WORK REQUIRED =>
Make an exact copy of all the material below, apart from the pictures.

AVAILABLE DATA =>
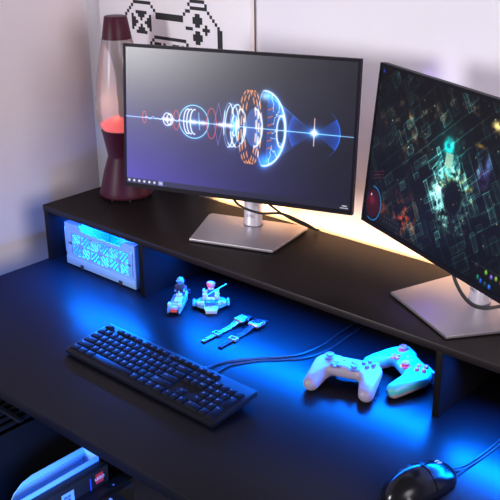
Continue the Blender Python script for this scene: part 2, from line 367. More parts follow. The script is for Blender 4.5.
def picture_beam():
    p = Pic((.06, .055, .125)); p.add(np.clip(1 - V, 0, 1) * np.clip(1 - U * 1.1, 0, 1), (.27, .23, .60)); p.add(np.clip(1 - V, 0, 1), (.01, .01, .05)); cy = .492; wh = (.85, .95, 1); bl = (.15, .5, .9); rd = (.75, .12, .22)
    p.add(noise(5, 4, 3, 3) - .5, (.03, .03, .05))
    p.add(glow(.62, .49, .25, .3), (.0, .015, .04))
    # two fans of light meeting in a star
    px, py = .839, .496
    dx = (U - px) * AS; dy = V - vfix(py); rr = np.hypot(dx, dy); th = np.arctan2(dy, dx)
    inl = (np.abs(np.arctan2(dy, -dx)) < math.atan(.265 / (.215 * AS))) & (U < px) & (U > .64)
    p.add(inl * np.clip((px - U) / .2, 0, 1) * (.35 + .65 * np.clip(np.abs(np.arctan2(dy, -dx)) / .62, 0, 1) ** 3), (.06, .24, .50))
    inr = (np.abs(th) < .60) & (rr < .185); p.add(inr * (rr / .185) ** 1.5, (.02, .22, .55))
    inl2 = (np.abs(np.arctan2(dy, -dx)) < .6) & (rr < .19) & (U < px); p.add(inl2 * (rr / .19) ** 3, (.02, .17, .42))
    p.add(np.exp(-(np.abs(rr - .185) / .004) ** 2) * (np.abs(th) < 1.3) * np.clip(1.2 - np.abs(th), 0, 1), (.05, .30, .7))
    # dashed orange rings
    for k, (cu, ru) in enumerate(((.556, .038), (.568, .038), (.581, .036))):
        a = ang(cu, cy, ru, .255); q = np.sqrt(((U - cu) / ru) ** 2 + ((V - vfix(cy)) / .255) ** 2)
        dash = ((np.sin(a * 17 + k * 1.3) > -.55)).astype(float); side = np.where(np.abs(np.abs(a) - PI / 2) < 2.6, 1, .4)
        p.over(np.clip(np.exp(-(edist(cu, cy, ru, .255) / .0058) ** 2) * dash * side * .95, 0, 1), (1.0, .62, .40))
    # lens: a big arc, haze and branching veins
    cu, ru, rv = .628, .092, .262; a = ang(cu, cy, ru, rv); right = (U > cu - .012)
    ramp = np.clip((U - cu + .014) / .05, 0, 1); p.add(ring(cu, cy, ru, rv, .0065, 4) * np.clip((U - cu + .014) / .02, 0, 1), (.75, .95, 1.1))
    p.add(ring(cu, cy, .030, rv, .005, 5) * np.clip((cu + .006 - U) / .02, 0, 1) * .45, (.5, .8, 1.0)); p.add(ring(cu, cy, ru, rv, .020, 2) * ramp * .22, (.2, .6, 1))
    for v_ in (.735, .235): p.add(seg(.645, v_, px, py, .0045) * np.clip((px - U) / .12, 0, 1) * .35, (.2, .5, .8))
    q = np.sqrt(((U - cu) / ru) ** 2 + ((V - vfix(cy)) / rv) ** 2)
    p.add((q < 1) * ramp * (.2 + .8 * q ** 3) * (.5 + noise(30, 30, 3, 8)), (.10, .36, .55))
    p.add(glow(.63, .26, .022, .05), (.1, .45, .8)); p.add(glow(.63, .72, .02, .03), (.5, .7, .8))
    r = np.random.default_rng(5)
    for k in range(7):
        t = (-1.25 + 2.5 * k / 6); u0, v0 = cu + ru * math.cos(t) * .97, cy + rv * math.sin(t) * .97
        u1, v1 = .66, cy + .12 * math.sin(t)
        for j in range(5):
            f = (j + 1) / 5; un_, vn = u0 + (u1 - u0) * f * .5 + r.normal() * .006, v0 + (v1 - v0) * f * .5 + r.normal() * .016
            p.add(seg(u0, v0, un_, vn, .0026) * .55, wh); u0, v0 = un_, vn
    p.add(ring(.701, .482, .018, .108, .0048), (1, 1, 1.1)); p.over(disc(.701, .482, .013, .092) * .6, (.08, .11, .2))
    for i in range(6):
        v = cy - .14 + i * .055; p.over(np.clip(seg(.645, v, .662, v + .012, .005), 0, 1) * .8, (.95, .42, .25))
    p.add(ring(.585, cy, .036, .135, .006, 4) * (U > .585), (.8, 1, 1.1)); p.add((np.sqrt(((U - .585) / .036) ** 2 + ((V - vfix(cy)) / .135) ** 2) < 1) * 1.0, (.12, .22, .33))
    # coil of pale rings
    for cu, ru, rv, w in ((.475, .022, .155, .005), (.490, .030, .150, .005), (.512, .030, .150, .006), (.528, .022, .12, .005), (.50, .012, .07, .006)):
        a = ang(cu, cy, ru, rv); p.add(ring(cu, cy, ru, rv, w, 3) * (.35 + .65 * (np.sin(a * 3 + cu * 90) > -.2)), (.62, .85, .95))
    p.add(glow(.505, .492, .014, .06), (.2, .7, .9))
    # bubble
    p.add(ring(.318, cy, .066, .118, .0045, 4), (.35, .75, .95)); p.add(disc(.318, cy, .062, .110, .8), (.05, .18, .26))
    for cu in (.292, .306, .322): p.add(ring(cu, cy, .020, .088, .0055, 2) * (U < cu + .004), (.75, .9, .95))
    p.add(seg(.34, .56, .345, .44, .005) * .6, (.5, .8, .95))
    p.add(ring(.196, cy, .019, .045, .005), (.6, .75, .9)); p.add(ring(.208, cy, .014, .04, .005), (.7, .7, .65))
    # thin red loops and a violet diamond
    for cu, ru, rv in ((.088, .0085, .043), (.238, .013, .07), (.398, .021, .108)): p.over(np.clip(ring(cu, cy, ru, rv, .0042, 1.2), 0, 1) * .9, (.88, .28, .38))
    for s1 in (1, -1):
        for s2 in (1, -1): p.over(np.clip(seg(.429 + s1 * .0, cy + s2 * .15, .429 + s1 * .020, cy, .0032), 0, 1) * .8, (.50, .42, .80))
    # the beam itself and the star
    p.add(seg(.0, .488, 1, .493, .0024) * .9, (.62, .80, .92)); p.add(seg(.0, .488, 1, .493, .010) * .25, (.2, .5, .8))
    for k in range(60):
        u0 = .09 + k * .004; p.add(seg(u0, cy + .012 * math.sin(k * .8) * math.sin(k * .21), u0 + .004, cy + .012 * math.sin((k + 1) * .8) * math.sin((k + 1) * .21), .003) * .5, (.4, .7, .9))
    for cu in (.196, .318, .36, .44, .475): p.add(glow(cu, .49, .018, .016), (.8, .8, .75))
    p.add(seg(px, py - .09, px, py + .10, .004) * .9, (1, .75, .55)); p.add(glow(px, py, .014, .024), (1.1, 1.05, 1)); p.add(glow(px, py, .05, .05), (.1, .35, .6))
    # task bar
    p.over(rect(0, 1, 0, .038) * .7, (.10, .10, .20))
    for k in range(6):
        u = .012 + k * .0245; p.over(np.clip(1.6 - np.hypot((UX - u * AS) / .009, (V - .020) / .009), 0, 1), (.92, .93, 1))
    p.over(rect(.153, .176, .004, .036), (.50, .52, .78)); p.over(rect(.158, .171, .012, .028), (.75, .78, .95))
    for k in range(5): p.over(rect(.968 + k * .0042, .9712 + k * .0042, .023, .031), (.85, .86, .9))
    for k in range(8): p.over(rect(.960 + k * .0042, .9632 + k * .0042, .008, .016), (.85, .86, .9))
    return p.out('beam_wallpaper')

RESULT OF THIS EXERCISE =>
Continue the Blender Python script for this scene: part 2, from line 367. More parts follow. The script is for Blender 4.5.
def picture_beam():
    p = Pic((.06, .055, .125)); p.add(np.clip(1 - V, 0, 1) * np.clip(1 - U * 1.1, 0, 1), (.27, .23, .60)); p.add(np.clip(1 - V, 0, 1), (.01, .01, .05)); cy = .492; wh = (.85, .95, 1); bl = (.15, .5, .9); rd = (.75, .12, .22)
    p.add(noise(5, 4, 3, 3) - .5, (.03, .03, .05))
    p.add(glow(.62, .49, .25, .3), (.0, .015, .04))
    # two fans of light meeting in a star
    px, py = .839, .496
    dx = (U - px) * AS; dy = V - vfix(py); rr = np.hypot(dx, dy); th = np.arctan2(dy, dx)
    inl = (np.abs(np.arctan2(dy, -dx)) < math.atan(.265 / (.215 * AS))) & (U < px) & (U > .64)
    p.add(inl * np.clip((px - U) / .2, 0, 1) * (.35 + .65 * np.clip(np.abs(np.arctan2(dy, -dx)) / .62, 0, 1) ** 3), (.06, .24, .50))
    inr = (np.abs(th) < .60) & (rr < .185); p.add(inr * (rr / .185) ** 1.5, (.02, .22, .55))
    inl2 = (np.abs(np.arctan2(dy, -dx)) < .6) & (rr < .19) & (U < px); p.add(inl2 * (rr / .19) ** 3, (.02, .17, .42))
    p.add(np.exp(-(np.abs(rr - .185) / .004) ** 2) * (np.abs(th) < 1.3) * np.clip(1.2 - np.abs(th), 0, 1), (.05, .30, .7))
    # dashed orange rings
    for k, (cu, ru) in enumerate(((.556, .038), (.568, .038), (.581, .036))):
        a = ang(cu, cy, ru, .255); q = np.sqrt(((U - cu) / ru) ** 2 + ((V - vfix(cy)) / .255) ** 2)
        dash = ((np.sin(a * 17 + k * 1.3) > -.55)).astype(float); side = np.where(np.abs(np.abs(a) - PI / 2) < 2.6, 1, .4)
        p.over(np.clip(np.exp(-(edist(cu, cy, ru, .255) / .0058) ** 2) * dash * side * .95, 0, 1), (1.0, .62, .40))
    # lens: a big arc, haze and branching veins
    cu, ru, rv = .628, .092, .262; a = ang(cu, cy, ru, rv); right = (U > cu - .012)
    ramp = np.clip((U - cu + .014) / .05, 0, 1); p.add(ring(cu, cy, ru, rv, .0065, 4) * np.clip((U - cu + .014) / .02, 0, 1), (.75, .95, 1.1))
    p.add(ring(cu, cy, .030, rv, .005, 5) * np.clip((cu + .006 - U) / .02, 0, 1) * .45, (.5, .8, 1.0)); p.add(ring(cu, cy, ru, rv, .020, 2) * ramp * .22, (.2, .6, 1))
    for v_ in (.735, .235): p.add(seg(.645, v_, px, py, .0045) * np.clip((px - U) / .12, 0, 1) * .35, (.2, .5, .8))
    q = np.sqrt(((U - cu) / ru) ** 2 + ((V - vfix(cy)) / rv) ** 2)
    p.add((q < 1) * ramp * (.2 + .8 * q ** 3) * (.5 + noise(30, 30, 3, 8)), (.10, .36, .55))
    p.add(glow(.63, .26, .022, .05), (.1, .45, .8)); p.add(glow(.63, .72, .02, .03), (.5, .7, .8))
    r = np.random.default_rng(5)
    for k in range(7):
        t = (-1.25 + 2.5 * k / 6); u0, v0 = cu + ru * math.cos(t) * .97, cy + rv * math.sin(t) * .97
        u1, v1 = .66, cy + .12 * math.sin(t)
        for j in range(5):
            f = (j + 1) / 5; un_, vn = u0 + (u1 - u0) * f * .5 + r.normal() * .006, v0 + (v1 - v0) * f * .5 + r.normal() * .016
            p.add(seg(u0, v0, un_, vn, .0026) * .55, wh); u0, v0 = un_, vn
    p.add(ring(.701, .482, .018, .108, .0048), (1, 1, 1.1)); p.over(disc(.701, .482, .013, .092) * .6, (.08, .11, .2))
    for i in range(6):
        v = cy - .14 + i * .055; p.over(np.clip(seg(.645, v, .662, v + .012, .005), 0, 1) * .8, (.95, .42, .25))
    p.add(ring(.585, cy, .036, .135, .006, 4) * (U > .585), (.8, 1, 1.1)); p.add((np.sqrt(((U - .585) / .036) ** 2 + ((V - vfix(cy)) / .135) ** 2) < 1) * 1.0, (.12, .22, .33))
    # coil of pale rings
    for cu, ru, rv, w in ((.475, .022, .155, .005), (.490, .030, .150, .005), (.512, .030, .150, .006), (.528, .022, .12, .005), (.50, .012, .07, .006)):
        a = ang(cu, cy, ru, rv); p.add(ring(cu, cy, ru, rv, w, 3) * (.35 + .65 * (np.sin(a * 3 + cu * 90) > -.2)), (.62, .85, .95))
    p.add(glow(.505, .492, .014, .06), (.2, .7, .9))
    # bubble
    p.add(ring(.318, cy, .066, .118, .0045, 4), (.35, .75, .95)); p.add(disc(.318, cy, .062, .110, .8), (.05, .18, .26))
    for cu in (.292, .306, .322): p.add(ring(cu, cy, .020, .088, .0055, 2) * (U < cu + .004), (.75, .9, .95))
    p.add(seg(.34, .56, .345, .44, .005) * .6, (.5, .8, .95))
    p.add(ring(.196, cy, .019, .045, .005), (.6, .75, .9)); p.add(ring(.208, cy, .014, .04, .005), (.7, .7, .65))
    # thin red loops and a violet diamond
    for cu, ru, rv in ((.088, .0085, .043), (.238, .013, .07), (.398, .021, .108)): p.over(np.clip(ring(cu, cy, ru, rv, .0042, 1.2), 0, 1) * .9, (.88, .28, .38))
    for s1 in (1, -1):
        for s2 in (1, -1): p.over(np.clip(seg(.429 + s1 * .0, cy + s2 * .15, .429 + s1 * .020, cy, .0032), 0, 1) * .8, (.50, .42, .80))
    # the beam itself and the star
    p.add(seg(.0, .488, 1, .493, .0024) * .9, (.62, .80, .92)); p.add(seg(.0, .488, 1, .493, .010) * .25, (.2, .5, .8))
    for k in range(60):
        u0 = .09 + k * .004; p.add(seg(u0, cy + .012 * math.sin(k * .8) * math.sin(k * .21), u0 + .004, cy + .012 * math.sin((k + 1) * .8) * math.sin((k + 1) * .21), .003) * .5, (.4, .7, .9))
    for cu in (.196, .318, .36, .44, .475): p.add(glow(cu, .49, .018, .016), (.8, .8, .75))
    p.add(seg(px, py - .09, px, py + .10, .004) * .9, (1, .75, .55)); p.add(glow(px, py, .014, .024), (1.1, 1.05, 1)); p.add(glow(px, py, .05, .05), (.1, .35, .6))
    # task bar
    p.over(rect(0, 1, 0, .038) * .7, (.10, .10, .20))
    for k in range(6):
        u = .012 + k * .0245; p.over(np.clip(1.6 - np.hypot((UX - u * AS) / .009, (V - .020) / .009), 0, 1), (.92, .93, 1))
    p.over(rect(.153, .176, .004, .036), (.50, .52, .78)); p.over(rect(.158, .171, .012, .028), (.75, .78, .95))
    for k in range(5): p.over(rect(.968 + k * .0042, .9712 + k * .0042, .023, .031), (.85, .86, .9))
    for k in range(8): p.over(rect(.960 + k * .0042, .9632 + k * .0042, .008, .016), (.85, .86, .9))
    return p.out('beam_wallpaper')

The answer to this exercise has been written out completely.